The first 15 Liveable Neighbourhoods projects have been approved by B&NES Cabinet members and will now move ahead to the co-design and consultation stage.
Cabinet members – meeting at the Guildhall last night – also approved £1m funding for Liveable Neighbourhoods this year and promised further funding to support future projects in the next three years.
Liveable Neighbourhoods are a flagship sustainable transport policy for the Lib Dem administration, aimed at “breathing new life” into residential areas, creating fairer, healthier connected communities and reducing the dominance of motor vehicles. They will help make neighbourhoods quieter and safer, tackle the climate emergency, improve air quality and enhance health and wellbeing across the area.
Phase one schemes include both large and small schemes. The list is spread across Bath and North East Somerset; in wealthier areas and in less well-off areas; and in urban and rural areas. The Council will work with communities and stakeholders to draw up plans, starting from September this year.
Introducing the proposals, Cabinet member for Climate and Sustainable Travel, Councillor Sarah Warren, said:
“Liveable Neighbourhoods are a key pillar of our administration’s plans to improve public health and enable sustainable transport choices. They will create connected, healthy, vibrant communities where motor vehicles are less dominant, improving the local environment for residents, and fostering conditions where people are enabled to use alternatives to the private car.
“Tonight, we are moving ahead with the first 15 Liveable Neighbourhoods that we are proposing to take forward for detailed community consultation and design, the next stages in the process.
“Residents, businesses and local organisations will be consulted and given the opportunity to work with councillors, with preliminary designs prepared, starting in the autumn. There will then be further public consultation, before detailed designs are drawn up and the first schemes implemented.
“Exciting and positive change now lies ahead, along with benefits for all, and we will work closely with our communities to resolve any problems, and to make the most of the positives.”
Councillor Richard Samuel, Cabinet member for Economic Development and Resources, commented:
“This is the beginning of the rebalancing of local priorities away from the dominance of vehicles in our streets across B&NES and towards less intrusive environments for our residents. The response from local communities and their ward councillors has been tremendous and this report now moves that to the next level.
“I can also announce that in preparing the next budget I intend to commit further capital funds to this programme to enable it to extend further over the next three years.
“Liveable Neighbourhoods are here to stay.

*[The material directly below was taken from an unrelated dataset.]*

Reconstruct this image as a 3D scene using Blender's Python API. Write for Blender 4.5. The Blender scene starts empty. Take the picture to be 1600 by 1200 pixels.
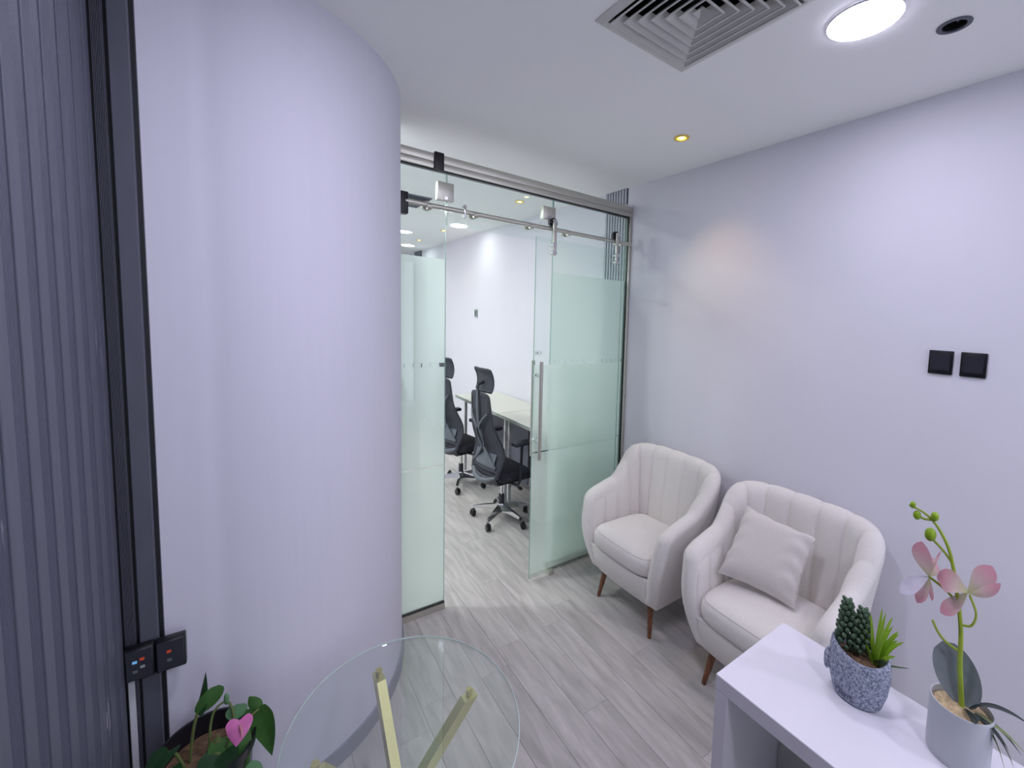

They will be funded. They will be delivered and, by working closely with local communities, they will be a success. They also deliver on a top 2019 manifesto commitment and will mark out one of the choices available to electors in 2023.”
Councillor Manda Rigby, Cabinet member for Transport, added:
“Liveable Neighbourhoods: who wouldn’t want that for our future? Elsewhere, some early schemes have failed and are being removed because they were implemented without involving residents. We have learned from the experience of others. What we are proposing could not be more different. The schemes going forward will be because of requests from the community, and will be co designed, and consulted on widely. If they are not supported, they won’t be imposed.
“As an administration we are committed to raising the quality of where all our communities live, and this is a central plank of so doing. It was a manifesto commitment, once approved this evening, I want all our communities to work with us to deliver it.”